En un prado Dios sembró un jardín de margaritas. Se creían las más bellas del mundo. Un día el viento trajo hasta el prado, de parte de Dios, una pequeña semilla desconocida. Al principio nadie se dio cuenta. Cuando sus hojas empezaron a desplegarse fue cuando las margaritas se dieron cuenta de que alguien diferente había llegado y no paraban de hacerle preguntas.
– ¿De dónde vienes? ¿Éste es tu sitio?
– Soy una flor como vosotras. Vengo de otro prado donde hay muchas amapolas como yo. También hay margaritas como vosotras.
– ¡Qué rojos son tus pétalos y extrañas tus hojas! ¡Qué triste debes estar de no poder ser una margarita como nosotras! – una tras otra le iban diciendo con un tono compasivo.
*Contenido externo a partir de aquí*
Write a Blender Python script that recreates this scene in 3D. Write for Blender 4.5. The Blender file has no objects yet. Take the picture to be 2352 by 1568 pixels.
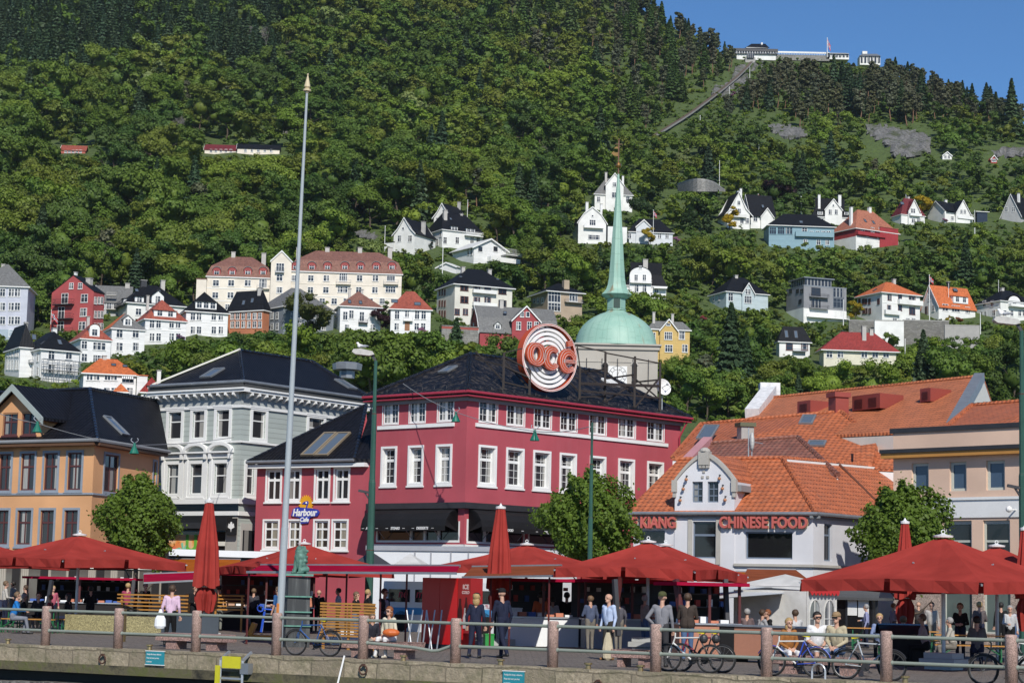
import bpy,math,random
import numpy as np
from mathutils import Vector,Matrix
R=math.radians
rnd=random.Random(7)
sc=bpy.context.scene
COL=sc.collection
# ---------------------------------------------------------------- camera model (pixel units: 2352 x 1568)
PW,PH,FPX,CAMZ=2352.,1568.,4690.,1.75
PITCH,ROLL=math.atan(579/FPX),R(1.25)
FWD=Vector((0,math.cos(PITCH),math.sin(PITCH)))
_r0,_u0=Vector((1,0,0)),Vector((0,-math.sin(PITCH),math.cos(PITCH)))
RGT=math.cos(ROLL)*_r0+math.sin(ROLL)*_u0
UP=-math.sin(ROLL)*_r0+math.cos(ROLL)*_u0
CAMP=Vector((0,0,CAMZ))
def ray(px,py):return FWD*FPX+RGT*(px-PW/2)-UP*(py-PH/2)
def at(px,py,Y):
 d=ray(px,py);return CAMP+d*(Y/d.y)
def gnd(px,py,z=0.):
 d=ray(px,py);return CAMP+d*((z-CAMZ)/d.z)
def pix(p):
 q=Vector(p)-CAMP;w=q.dot(FWD)
 return(PW/2+FPX*q.dot(RGT)/w,PH/2-FPX*q.dot(UP)/w)
def yh(px):
 return 1363.+math.tan(ROLL)*(px-PW/2)
 # ---------------------------------------------------------------- materials
class NT:
 def __init__(s,name):
  s.m=bpy.data.materials.new(name);s.m.use_nodes=True
  s.t=s.m.node_tree;s.t.nodes.clear();s.out=s.t.nodes.new('ShaderNodeOutputMaterial')
 def n(s,typ,**kw):
  nd=s.t.nodes.new('ShaderNode'+typ)
  for k,v in kw.items():
   if k in nd.inputs.keys():s.put(nd,k,v)
   else:setattr(nd,k,v)
  return nd
 def put(s,nd,k,v):
  i=nd.inputs[k]
  if hasattr(v,'is_output'):s.t.links.new(v,i)
  else:
   if i.type=='RGBA' and len(v)==3:v=(*v,1)
   i.default_value=v
 def mth(s,op,a,b=0.,c=0.):
  nd=s.t.nodes.new('ShaderNodeMath');nd.operation=op
  for i,x in enumerate((a,b,c)):
   if hasattr(x,'is_output'):s.t.links.new(x,nd.inputs[i])
   else:nd.inputs[i].default_value=x
  return nd.outputs[0]
 def mix(s,f,a,b,blend='MIX'):
  nd=s.t.nodes.new('ShaderNodeMix');nd.data_type='RGBA';nd.blend_type=blend
  for k,x in((0,f),(6,a),(7,b)):
   if hasattr(x,'is_output'):s.t.links.new(x,nd.inputs[k])
   else:nd.inputs[k].default_value=(*x,1)if(k>0 and len(x)==3)else x
  return nd.outputs[2]
 def ramp(s,f,*stops):
  nd=s.t.nodes.new('ShaderNodeValToRGB');s.t.links.new(f,nd.inputs[0])
  e=nd.color_ramp.elements
  while len(e)<len(stops):e.new(.5)
  for x,(p,c)in zip(e,stops):
   x.position=p;x.color=(*c,1)if hasattr(c,'__len__')else(c,c,c,1)
  return nd.outputs[0]
 def noise(s,vec,scale,detail=4.,rough=.55):
  nd=s.n('TexNoise',Scale=scale,Detail=detail,Roughness=rough)
  if vec is not None:s.t.links.new(vec,nd.inputs['Vector'])
  return nd.outputs[0]
 def uv(s):return s.n('UVMap').outputs[0]
 def obj(s):return s.n('TexCoord').outputs['Object']
 def pos(s):return s.n('NewGeometry').outputs['Position']
 def scl(s,v,k):
  nd=s.n('VectorMath',operation='MULTIPLY');s.t.links.new(v,nd.inputs[0]);nd.inputs[1].default_value=k;return nd.outputs[0]
 def sep(s,v):
  nd=s.n('SeparateXYZ');s.t.links.new(v,nd.inputs[0]);return nd.outputs
 def bump(s,h,strength=.5,dist=.02):
  return s.n('Bump',Height=h,Strength=strength,Distance=dist).outputs[0]
 def bsdf(s,col,rough=.6,normal=None,metal=0.,spec=.5,**kw):
  p=s.n('BsdfPrincipled',**{'Base Color':col,'Roughness':rough,'Metallic':metal,'Specular IOR Level':spec})
  for k,v in kw.items():s.put(p,k,v)
  if normal is not None:s.t.links.new(normal,p.inputs['Normal'])
  return s.done(p.outputs[0])
 def done(s,o):
  s.t.links.new(o,s.out.inputs[0]);return s.m
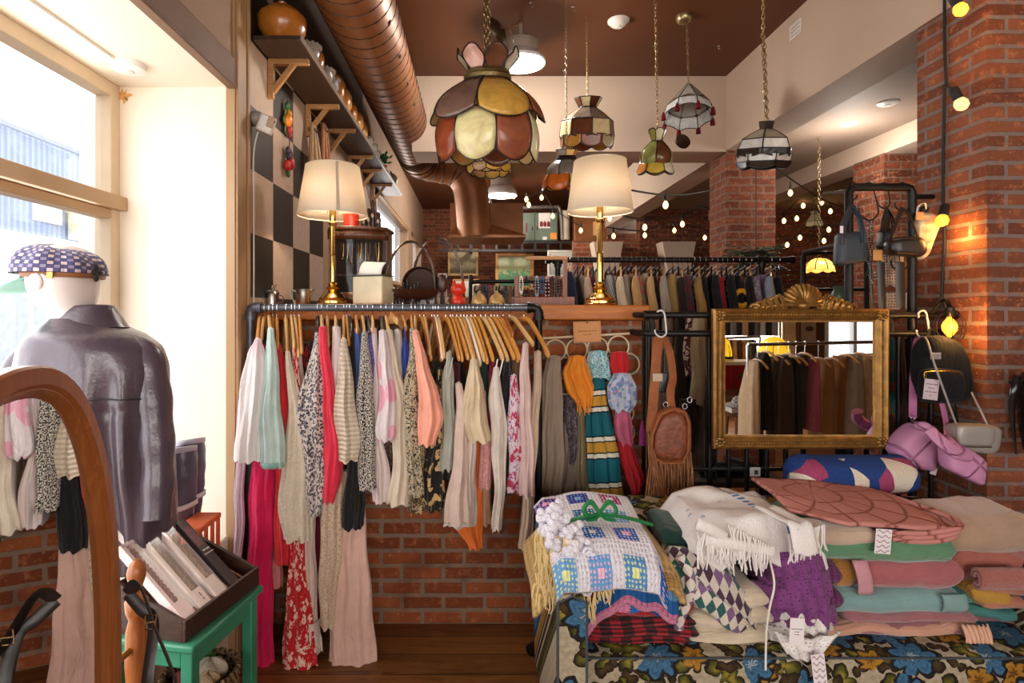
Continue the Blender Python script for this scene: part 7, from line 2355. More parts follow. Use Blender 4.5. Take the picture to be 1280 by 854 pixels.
for xx in(1.08,2.03):
 MB().box((xx,3.78,0),(xx+.05,4.07,.36)).build('leg',dkb,t)
MB().box((1.08,3.80,.2),(2.07,3.83,.3)).build('rail',dkb,t)
for k,(px,lab,c)in enumerate(((893,'black ankle shoe at the left of the low bench','#1b1817'),(926,'black shoe with pale laces on the low bench','#221e1d'))):
 cc=P(px,0,3.9);cc.z=.40
 sh_=thing('shoe',cc,lab,'shoe','shoes on the bench')
 mb=MB()
 mb.grid(lambda u,v:Vector((cc.x-.11+.22*v,cc.y+.042*cos(2*pi*u)*(.75+.3*sin(pi*v)),.405+(.02+.035*(1-v)**.8+.02)*(1+sin(2*pi*u))*.9)),16,12,closed=True,cap0=True,cap1=True)
 mb.build('upper',solid_mat('shoe '+c,c,.35),sh_,smooth=70)
 MB().obox((cc.x,cc.y,.406),(.23,.085,.012)).build('sole',solid_mat('shoe sole','#0e0d0d',.6),sh_)
c=P(944,590,2.556)
t=thing('white_card',c,'small white card with a dark motif under the gilt mirror','card')
MB().box((c.x-.024,c.y,c.z-.02),(c.x+.024,c.y+.002,c.z+.02)).build('card',solid_mat('white notice','#d9d5d0',.6),t,smooth=0)
MB().box((c.x-.004,c.y-.002,c.z-.012),(c.x+.012,c.y-.0005,c.z+.008)).build('motif',solid_mat('dark motif','#4a4038',.6),t,smooth=0)
c=P(945,325,4.4)
t=thing('hanging_fern',c,'dark green trailing fern behind the right end of the long rail','plant')
mb=MB();rnd=random.Random(8)
for k in range(70):
 a=rnd.uniform(0,6.28);L_=rnd.uniform(.1,.3)
 p0=c+Vector((0,0,.06));p1=c+Vector((L_*cos(a),L_*.6*sin(a),.06-rnd.uniform(-.08,.22)))
 d_=p1-p0
 for q_ in range(4):
  p=p0+d_*(.35+.2*q_)
  mb.ball(p,.02,5,4,(1.3,.5,.3),Matrix.Rotation(a,3,'Z'))
mb.build('fronds',solid_mat('fern green','#33452a',.6),t)
MB().lathe([(.05,-.02),(.075,.06),(.08,.065)],c,16).build('pot',solid_mat('fern pot','#3a302a',.6),t)
MB().tube([c+Vector((0,0,.05)),(c.x,c.y,2.95)],.004,5).build('cord',wirem,t)
for k,(xa,xb,Y,z_,lab)in enumerate(((2.75,4.6,7.6,1.72,'long far rail of dark clothes in the right bay'),)):
 t=thing('bay_clothes_rail',((xa+xb)/2,Y,0),lab,'clothes rack')
 MB().tube([(xa,Y,z_),(xb,Y,z_)],.02,10).build('rail',iron,t)
 for xx in(xa+.05,xb-.05):
  MB().tube([(xx,Y,0),(xx,Y,z_)],.02,10).build('upright',iron,t)
 cs=[('#5a4034','walnut'),('#8a5a4a','clay'),('#3a2c2a','bitter chocolate'),('#7a6a5a','mushroom'),('#4a2a2a','oxblood'),('#a08a70','fawn'),('#2f2a2c','soot'),('#6a4a3a','chestnut'),('#9a7a68','rosewood'),('#574a44','taupe'),('#8d6a52','copper'),('#352628','aubergine')]
 for q_ in range(12):
  xx=lerp(xa+.12,xb-.12,q_/11)
  px=VX+xx*FPX/Y
  py=VY-(z_-.07-CAM_H)*FPX/Y
  prof=[(py,px-3,px+3),(py+6,px-5,px+5),(py+60,px-6,px+6),(py+110,px-6,px+6)]
  garment('coat','%s coat on the far rail of the right bay'%cs[q_][1],prof,F('bay '+cs[q_][1],cs[q_][0]),Y-.15,.25,3,.15,500+q_,'coat','coats on the far bay rail',levels=8,n=18,depth=.06)
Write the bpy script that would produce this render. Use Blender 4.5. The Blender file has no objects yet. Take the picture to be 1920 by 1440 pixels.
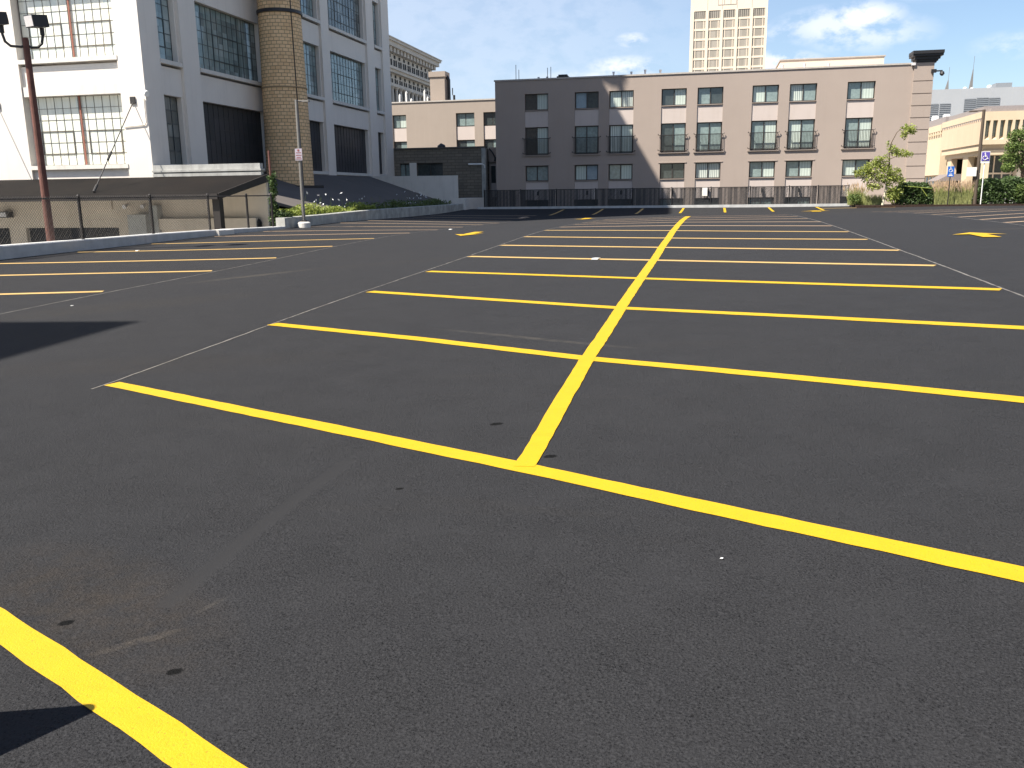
import bpy, bmesh, math, random
from mathutils import Vector, Matrix
random.seed(7)
S = bpy.context.scene
COL = S.collection
R = math.radians

# ------------------------------------------------------------------ camera
CAMH = 1.5645
ROWS = ((0.97651, 0.21507, -0.013165), (-0.034052, 0.214363, 0.97616), (-0.212768, 0.952781, -0.216652))
cam = bpy.data.objects.new("camera", bpy.data.cameras.new("camera"))
COL.objects.link(cam)
m = Matrix.Identity(4)
for i in range(3):
    m[i][0] = ROWS[0][i]; m[i][1] = ROWS[1][i]; m[i][2] = -ROWS[2][i]
m[2][3] = CAMH
cam.matrix_world = m
cam.data.lens = 30.384; cam.data.sensor_width = 36; cam.data.sensor_fit = 'HORIZONTAL'
cam.data.clip_start = 0.05; cam.data.clip_end = 3000
S.camera = cam

# ------------------------------------------------------------------ light and sky
SUN = Vector((-0.78, -0.625, 1.30)).normalized()      # towards the sun
sl = bpy.data.lights.new("sun", 'SUN'); sl.energy = 4.7; sl.angle = R(0.5); sl.color = (1.0, 0.93, 0.83)
so = bpy.data.objects.new("sun", sl); COL.objects.link(so)
so.rotation_euler = SUN.to_track_quat('Z', 'Y').to_euler(); so.location = (0, -20, 60)
W = bpy.data.worlds.new("World"); S.world = W; W.use_nodes = True
wn, wl = W.node_tree.nodes, W.node_tree.links
wn.clear()
out = wn.new('ShaderNodeOutputWorld'); bg = wn.new('ShaderNodeBackground'); bg.inputs[1].default_value = 0.070
sky = wn.new('ShaderNodeTexSky'); sky.sky_type = 'NISHITA'; sky.sun_disc = False
sky.sun_elevation = math.asin(SUN.z); sky.sun_rotation = math.atan2(SUN.x, SUN.y)
sky.altitude = 100; sky.air_density = 1.0; sky.dust_density = 0.7; sky.ozone_density = 3.2
wl.new(bg.outputs[0], out.inputs[0])
# clouds laid out by sky direction
geo = wn.new('ShaderNodeTexCoord')
def wmath(op, a, b=None, clamp=False):
    n = wn.new('ShaderNodeMath'); n.operation = op; n.use_clamp = clamp
    for i, v in enumerate((a, b)):
        if v is None: continue
        if isinstance(v, (int, float)): n.inputs[i].default_value = v
        else: wl.new(v, n.inputs[i])
    return n.outputs[0]
nz = wn.new('ShaderNodeTexNoise'); nz.inputs['Scale'].default_value = 30; nz.inputs['Detail'].default_value = 8; nz.inputs['Roughness'].default_value = 0.6
mp = wn.new('ShaderNodeMapping'); mp.inputs['Scale'].default_value = (1, 1, 1.8)
wl.new(geo.outputs['Generated'], mp.inputs[0]); wl.new(mp.outputs[0], nz.inputs[0])
mask = None
for (cx, cy, cz), rx, rz, amp in (((.1473, .9757, .166), .030, .012, 1.0), ((.125, .978, .160), .05, .015, .75), ((.150, .976, .150), .05, .014, .55), ((.0869, .9827, .157), .05, .007, .5),
                             ((-.0836, .9841, .157), .014, .006, .9), ((-.092, .9872, .1305), .032, .009, 1.0), ((-.115, .9872, .121), .03, .006, .8), ((.066, .9894, .1285), .036, .009, 1.0),
                             ((.28, .95, .13), .03, .010, .35), ((.22, .96, .185), .05, .008, .3), ((-.14, .98, .12), .05, .008, .5), ((-.24, .96, .19), .20, .12, .16), ((-.9, .3, .3), .3, .12, .8), ((.6, -.6, .4), .4, .15, .8), ((.8, .4, .35), .3, .1, .7)):
    vs = wn.new('ShaderNodeVectorMath'); vs.operation = 'SUBTRACT'; vs.inputs[1].default_value = Vector((cx, cy, cz)).normalized()
    wl.new(geo.outputs['Generated'], vs.inputs[0])
    vm = wn.new('ShaderNodeVectorMath'); vm.operation = 'MULTIPLY'; vm.inputs[1].default_value = (1 / rx, 1 / rx, 1 / rz)
    wl.new(vs.outputs[0], vm.inputs[0])
    vl = wn.new('ShaderNodeVectorMath'); vl.operation = 'LENGTH'; wl.new(vm.outputs[0], vl.inputs[0])
    f = wmath('MULTIPLY', wmath('SUBTRACT', 1.5, vl.outputs['Value'], True), amp)
    mask = f if mask is None else wmath('MAXIMUM', mask, f)
cl = wmath('MULTIPLY', mask, wmath('MULTIPLY', wmath('SUBTRACT', nz.outputs['Fac'], 0.38), 6.0, True), True)
mixc = wn.new('ShaderNodeMix'); mixc.data_type = 'RGBA'
wl.new(cl, mixc.inputs[0]); wl.new(sky.outputs[0], mixc.inputs[6]); mixc.inputs[7].default_value = (7.2, 7.4, 8.2, 1)
vd = wn.new('ShaderNodeVectorMath'); vd.operation = 'DOT_PRODUCT'; vd.inputs[1].default_value = Vector((-.55, .82, .12)).normalized(); wl.new(geo.outputs['Generated'], vd.inputs[0])
veil = wmath('MULTIPLY', wmath('POWER', wmath('MAXIMUM', vd.outputs['Value'], 0.0), 5.0), .62)
mixv = wn.new('ShaderNodeMix'); mixv.data_type = 'RGBA'
wl.new(veil, mixv.inputs[0]); wl.new(mixc.outputs[2], mixv.inputs[6]); mixv.inputs[7].default_value = (4.6, 5.3, 6.5, 1)
wl.new(mixv.outputs[2], bg.inputs[0])
S.view_settings.view_transform = 'Standard'; S.view_settings.look = 'None'; S.view_settings.gamma = 1
S.view_settings.exposure = 1.2

# ------------------------------------------------------------------ materials
class NT:
    def __init__(s, name):
        s.m = bpy.data.materials.new(name); s.m.use_nodes = True
        s.n, s.l = s.m.node_tree.nodes, s.m.node_tree.links
        s.b = s.n['Principled BSDF']; s.o = s.n['Material Output']
        s.tc = s.n.new('ShaderNodeTexCoord')
    def vec(s, scale=(1, 1, 1), rot=(0, 0, 0), src='Object'):
        mp = s.n.new('ShaderNodeMapping'); mp.inputs['Scale'].default_value = scale; mp.inputs['Rotation'].default_value = rot
        s.l.new(s.tc.outputs[src], mp.inputs[0]); return mp.outputs[0]
    def noise(s, v, sc, det=4, ro=.55, dist=0):
        n = s.n.new('ShaderNodeTexNoise'); n.inputs['Scale'].default_value = sc; n.inputs['Detail'].default_value = det
        n.inputs['Roughness'].default_value = ro; n.inputs['Distortion'].default_value = dist
        s.l.new(v, n.inputs[0]); return n.outputs['Fac']
    def ramp(s, f, *st):
        r = s.n.new('ShaderNodeValToRGB'); e = r.color_ramp.elements
        while len(e) < len(st): e.new(.5)
        for k, (p, c) in enumerate(st):
            e[k].position = p; e[k].color = (*c, 1) if not isinstance(c, (int, float)) else (c, c, c, 1)
        s.l.new(f, r.inputs[0]); return r.outputs[0]
    def mix(s, f, a, b, mode='MIX'):
        n = s.n.new('ShaderNodeMix'); n.data_type = 'RGBA'; n.blend_type = mode
        for i, v in ((0, f), (6, a), (7, b)):
            if isinstance(v, (int, float)): n.inputs[i].default_value = v if i == 0 else (v, v, v, 1)
            elif isinstance(v, tuple): n.inputs[i].default_value = (*v, 1)
            else: s.l.new(v, n.inputs[i])
        return n.outputs[2]
    def math(s, op, a, b=None, clamp=False):
        n = s.n.new('ShaderNodeMath'); n.operation = op; n.use_clamp = clamp
        for i, v in enumerate((a, b)):
            if v is None: continue
            if isinstance(v, (int, float)): n.inputs[i].default_value = v
            else: s.l.new(v, n.inputs[i])
        return n.outputs[0]
    def sep(s, v):
        n = s.n.new('ShaderNodeSeparateXYZ'); s.l.new(v, n.inputs[0]); return n.outputs
    def comb(s, x, y, z):
        n = s.n.new('ShaderNodeCombineXYZ')
        for i, v in enumerate((x, y, z)):
            if isinstance(v, (int, float)): n.inputs[i].default_value = v
            else: s.l.new(v, n.inputs[i])
        return n.outputs[0]
    def white(s, v):
        n = s.n.new('ShaderNodeTexWhiteNoise'); n.noise_dimensions = '3D'; s.l.new(v, n.inputs[0]); return n.outputs['Value']
    def bump(s, hgt, d, st=1.0, nrm=None):
        n = s.n.new('ShaderNodeBump'); n.inputs['Distance'].default_value = d; n.inputs['Strength'].default_value = st
        s.l.new(hgt, n.inputs['Height'])
        if nrm is not None: s.l.new(nrm, n.inputs['Normal'])
        return n.outputs[0]
    def done(s, col, rough=.7, nrm=None, spec=.5, metal=0.0):
        if isinstance(col, tuple): s.b.inputs['Base Color'].default_value = (*col, 1)
        else: s.l.new(col, s.b.inputs['Base Color'])
        if isinstance(rough, (int, float)): s.b.inputs['Roughness'].default_value = rough
        else: s.l.new(rough, s.b.inputs['Roughness'])
        s.b.inputs['Specular IOR Level'].default_value = spec; s.b.inputs['Metallic'].default_value = metal
        if nrm is not None: s.l.new(nrm, s.b.inputs['Normal'])
        return s.m

def painted(name, c, var=.12, rough=.75, sc=1.2, streak=True, bump=.004, dirt=None):
    t = NT(name); v = t.vec()
    a = t.noise(v, sc, 6, .6)
    col = t.ramp(a, (.25, tuple(x * (1 - var) for x in c)), (.75, tuple(min(1, x * (1 + var * .6)) for x in c)))
    if streak:
        st = t.noise(t.vec((1.6, 1.6, .12)), 2.2, 5, .6)
        dk = dirt or tuple(x * .72 for x in c)
        col = t.mix(t.math('MULTIPLY', t.math('SUBTRACT', st, .52), 2.2, True), col, dk)
    fine = t.noise(v, 35, 4, .6)
    return t.done(col, rough, t.bump(fine, bump), .3)
def plain(name, c, rough=.5, metal=0.0, var=.15, spec=.5):
    t = NT(name); a = t.noise(t.vec(), 6, 5, .6)
    col = t.ramp(a, (.2, tuple(x * (1 - var) for x in c)), (.8, tuple(min(1, x * (1 + var)) for x in c)))
    return t.done(col, rough, None, spec, metal)

M = {}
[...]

La amapola no respondió. “En mi país – se decía ella misma – nunca me habían hablado de esta manera”. Tan solo por la noche cuando todas se habían encerrado en su dormitorio verde, la amapola lloró.
El día siguiente una margarita, con toda la buena intención, le propuso:
– Tú sabes que Dios, nuestro Creador, puede hacer grandes milagros. Con mis hermanas le vamos a pedir que te haga una margarita como nosotras.
– No hagáis esta petición al Todopoderoso. ¡Él me hizo amapola y… amapola quieropermanecer siempre!
Se hizo un gran silencio en el prado. Fue una margarita, de las más pequeñas que tímidamente rompió el silencio:
– ¡Perdónanos, amapola, por el sufrimiento que te hemos causado!
Aquel día, desde aquel prado, subió al cielo una plegaria diferente.
El otro día un «Señor muy Normal» con cara triste, me vino a ver. Me estaba contando sus contrariedades y sus problemas. Alguien llama a la puerta y entra Antonio. Algunos afirman que tiene el síndrome de Down, aunque para mí es Antonio. Es una persona tranquila, feliz, alegre. Me coge la mano y me dice «buenos días». Después coge la mano del «Señor Normal», le dice «buenos días» y se fue sonriendo. El «Señor Normal» se gira hacia mí y me dice: ¡Qué pena que haya chicos como este! En realidad, lo más triste era que el «Señor Normal» era ciego, ciego por sus prejuicios y su tristeza que lo hacían incapaz de ver la belleza, la sonrisa y la alegría de Antonio». (Jean Vanier).
A menudo vamos por la vida mirando las personas sólo con las gafas de lo que a mí me preocupa. El riesgo es evidente: valorar a los demás por el provecho que se pueda sacar de ellos. Por tanto, una persona discapacitada, un enfermo, un anciano, uno en el paro… lo más lejos posible. Podríamos decir lo mismo formulándose de otra manera: la persona «diferente», de entrada, podría desestabilizar mi «normalidad», me puede causar un problema, sobre todo si no la conozco o no tengo ninguna gana de conocerla. En muchas conversaciones, por ejemplo, se da por hecho que una persona «morena» es más fiable que un árabe. Lo mismo podríamos decir en el campo de las diferentes maneras de pensar. Con mucha superficialidad y desconocimiento, a menudo se clasifica el otro de «carca» o «progre», de contrincante político o religioso, también de «ya sé lo que me va a decir antes de que abra boca»… El resultado suele ser un «diálogo de sordos». Un amigo me decía: si en las discusiones fuéramos capaces de valorar la aportación positiva o verídica de la otra aparte, e incluso decirlo con agrado, nuestra argumentación se haría más creíble.
La amapola del cuento va a «descolocar» aparentemente aquellas autosuficientes margaritas. Le costó tiempo y lágrimas pero consiguió finalmente que cambiaran de «chip», que se «descentraran de ellas». En su corazón desplazaron el «yo» por el «tú». Se dieron cuenta de la riqueza de la diversidad compartida. ¿La «amapola» desestabilizadora de la historia humana no podría haber sido Jesús de Nazaret? Y aquella primera comunidad de sus discípulos, conmocionados por la vivencia del Resucitado, ¿no podría haber sido la primavera emblemática de Dios para toda la humanidad? «Todos quedaron llenos del Espíritu Santo y comenzaron a hablar en distintas lenguas, según el Espíritu les concedía expresarse» (Hch 2,4).